__PROBLEM STATEMENT__:
Copy the records below exactly, leaving out any pictures.

──────────

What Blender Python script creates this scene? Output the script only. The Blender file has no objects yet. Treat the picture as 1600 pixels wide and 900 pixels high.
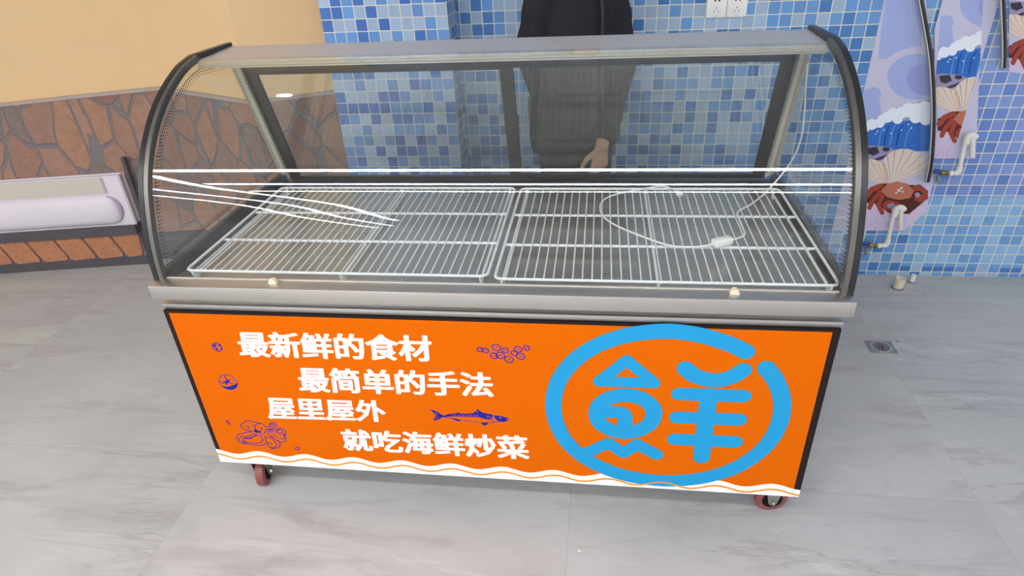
import bpy, bmesh, math, random
import numpy as np
from mathutils import Vector, Matrix
from mathutils.geometry import delaunay_2d_cdt
random.seed(7)
SC = bpy.context.scene
COL = SC.collection

# ------------------------------------------------------------------ camera, world, lights, exposure
F_PX = 996.918
CAM = Vector((0.28829, -1.32358, 1.57099))
YAW, PITCH, ROLL = 0.15033, -0.52685, 0.05404
ROT = Matrix.Rotation(YAW, 3, 'Z') @ Matrix.Rotation(PITCH, 3, 'X') @ Matrix.Rotation(ROLL, 3, 'Y')
cd = bpy.data.cameras.new('camera')
cam = bpy.data.objects.new('camera', cd)
COL.objects.link(cam)
cd.sensor_width = 36.0
cd.lens = F_PX / 1600 * 36
cd.clip_start = 0.05
cam.location = CAM
cam.rotation_euler = (ROT @ Matrix.Rotation(math.pi / 2, 3, 'X')).to_euler()
SC.camera = cam

SC.view_settings.view_transform = 'Standard'
SC.view_settings.look = 'None'
SC.view_settings.exposure = 0.36
SC.view_settings.gamma = 1.0
SC.view_settings.use_curve_mapping = False
SC.cycles.use_denoising = True
SC.cycles.transparent_max_bounces = 24
SC.cycles.max_bounces = 10
SC.cycles.sample_clamp_indirect = 6.0

world = bpy.data.worlds.new('world')
SC.world = world
world.use_nodes = True
bg = world.node_tree.nodes['Background']
bg.inputs[0].default_value = (0.97, 0.98, 1.0, 1)
bg.inputs[1].default_value = 0.85

LED_STRENGTH = 24.0
CEIL_Z = 2.95


# ------------------------------------------------------------------ calibration helper: a pixel seen on a known plane
def at(u, v, axis, val):
    d = ROT @ Vector(((u - 800) / F_PX, 1.0, -(v - 450) / F_PX))
    t = (val - CAM[axis]) / d[axis]
    return CAM + d * t


# ------------------------------------------------------------------ materials
def s2l(c):
    return c / 12.92 if c <= 0.04045 else ((c + 0.055) / 1.055) ** 2.4


def rgb(r, g, b):
    return (s2l(r / 255), s2l(g / 255), s2l(b / 255), 1)


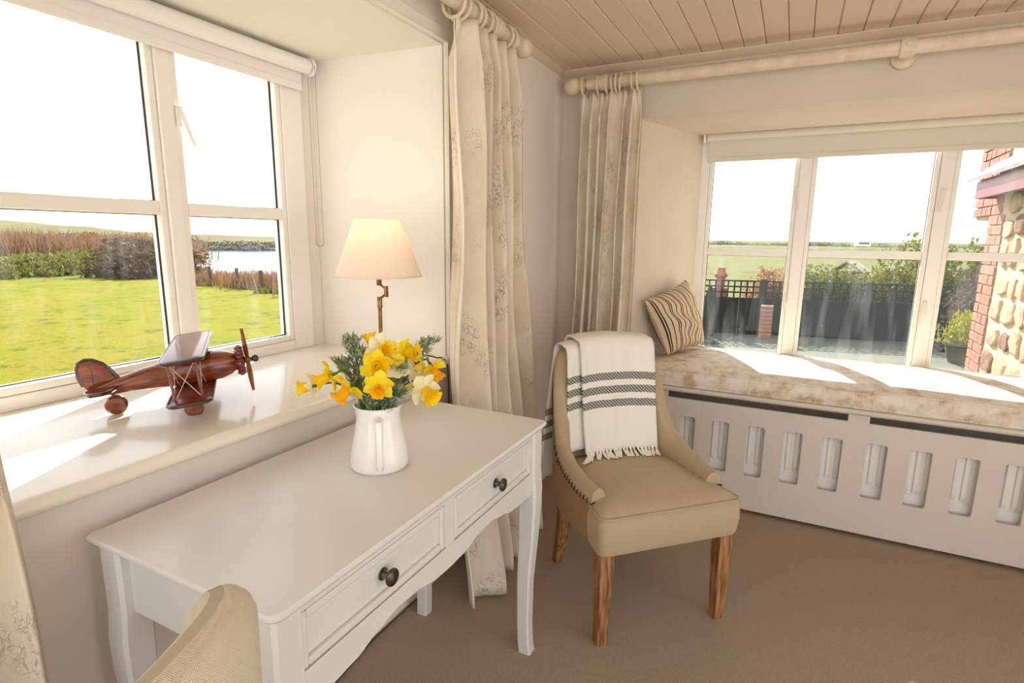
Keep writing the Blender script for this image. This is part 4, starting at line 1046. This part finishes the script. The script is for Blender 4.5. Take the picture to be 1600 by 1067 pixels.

──────────

__EXERCISE RESULT__:
What Blender Python script creates this scene? Output the script only. The Blender file has no objects yet. Treat the picture as 1600 pixels wide and 900 pixels high.
import bpy, bmesh, math, random
import numpy as np
from mathutils import Vector, Matrix
from mathutils.geometry import delaunay_2d_cdt
random.seed(7)
SC = bpy.context.scene
COL = SC.collection

# ------------------------------------------------------------------ camera, world, lights, exposure
F_PX = 996.918
CAM = Vector((0.28829, -1.32358, 1.57099))
YAW, PITCH, ROLL = 0.15033, -0.52685, 0.05404
ROT = Matrix.Rotation(YAW, 3, 'Z') @ Matrix.Rotation(PITCH, 3, 'X') @ Matrix.Rotation(ROLL, 3, 'Y')
cd = bpy.data.cameras.new('camera')
cam = bpy.data.objects.new('camera', cd)
COL.objects.link(cam)
cd.sensor_width = 36.0
cd.lens = F_PX / 1600 * 36
cd.clip_start = 0.05
cam.location = CAM
cam.rotation_euler = (ROT @ Matrix.Rotation(math.pi / 2, 3, 'X')).to_euler()
SC.camera = cam

SC.view_settings.view_transform = 'Standard'
SC.view_settings.look = 'None'
SC.view_settings.exposure = 0.36
SC.view_settings.gamma = 1.0
SC.view_settings.use_curve_mapping = False
SC.cycles.use_denoising = True
SC.cycles.transparent_max_bounces = 24
SC.cycles.max_bounces = 10
SC.cycles.sample_clamp_indirect = 6.0

world = bpy.data.worlds.new('world')
SC.world = world
world.use_nodes = True
bg = world.node_tree.nodes['Background']
bg.inputs[0].default_value = (0.97, 0.98, 1.0, 1)
bg.inputs[1].default_value = 0.85

LED_STRENGTH = 24.0
CEIL_Z = 2.95


# ------------------------------------------------------------------ calibration helper: a pixel seen on a known plane
def at(u, v, axis, val):
    d = ROT @ Vector(((u - 800) / F_PX, 1.0, -(v - 450) / F_PX))
    t = (val - CAM[axis]) / d[axis]
    return CAM + d * t


# ------------------------------------------------------------------ materials
def s2l(c):
    return c / 12.92 if c <= 0.04045 else ((c + 0.055) / 1.055) ** 2.4


def rgb(r, g, b):
    return (s2l(r / 255), s2l(g / 255), s2l(b / 255), 1)


Keep writing the Blender script for this image. This is part 4, starting at line 1046. This part finishes the script. The script is for Blender 4.5. Take the picture to be 1600 by 1067 pixels.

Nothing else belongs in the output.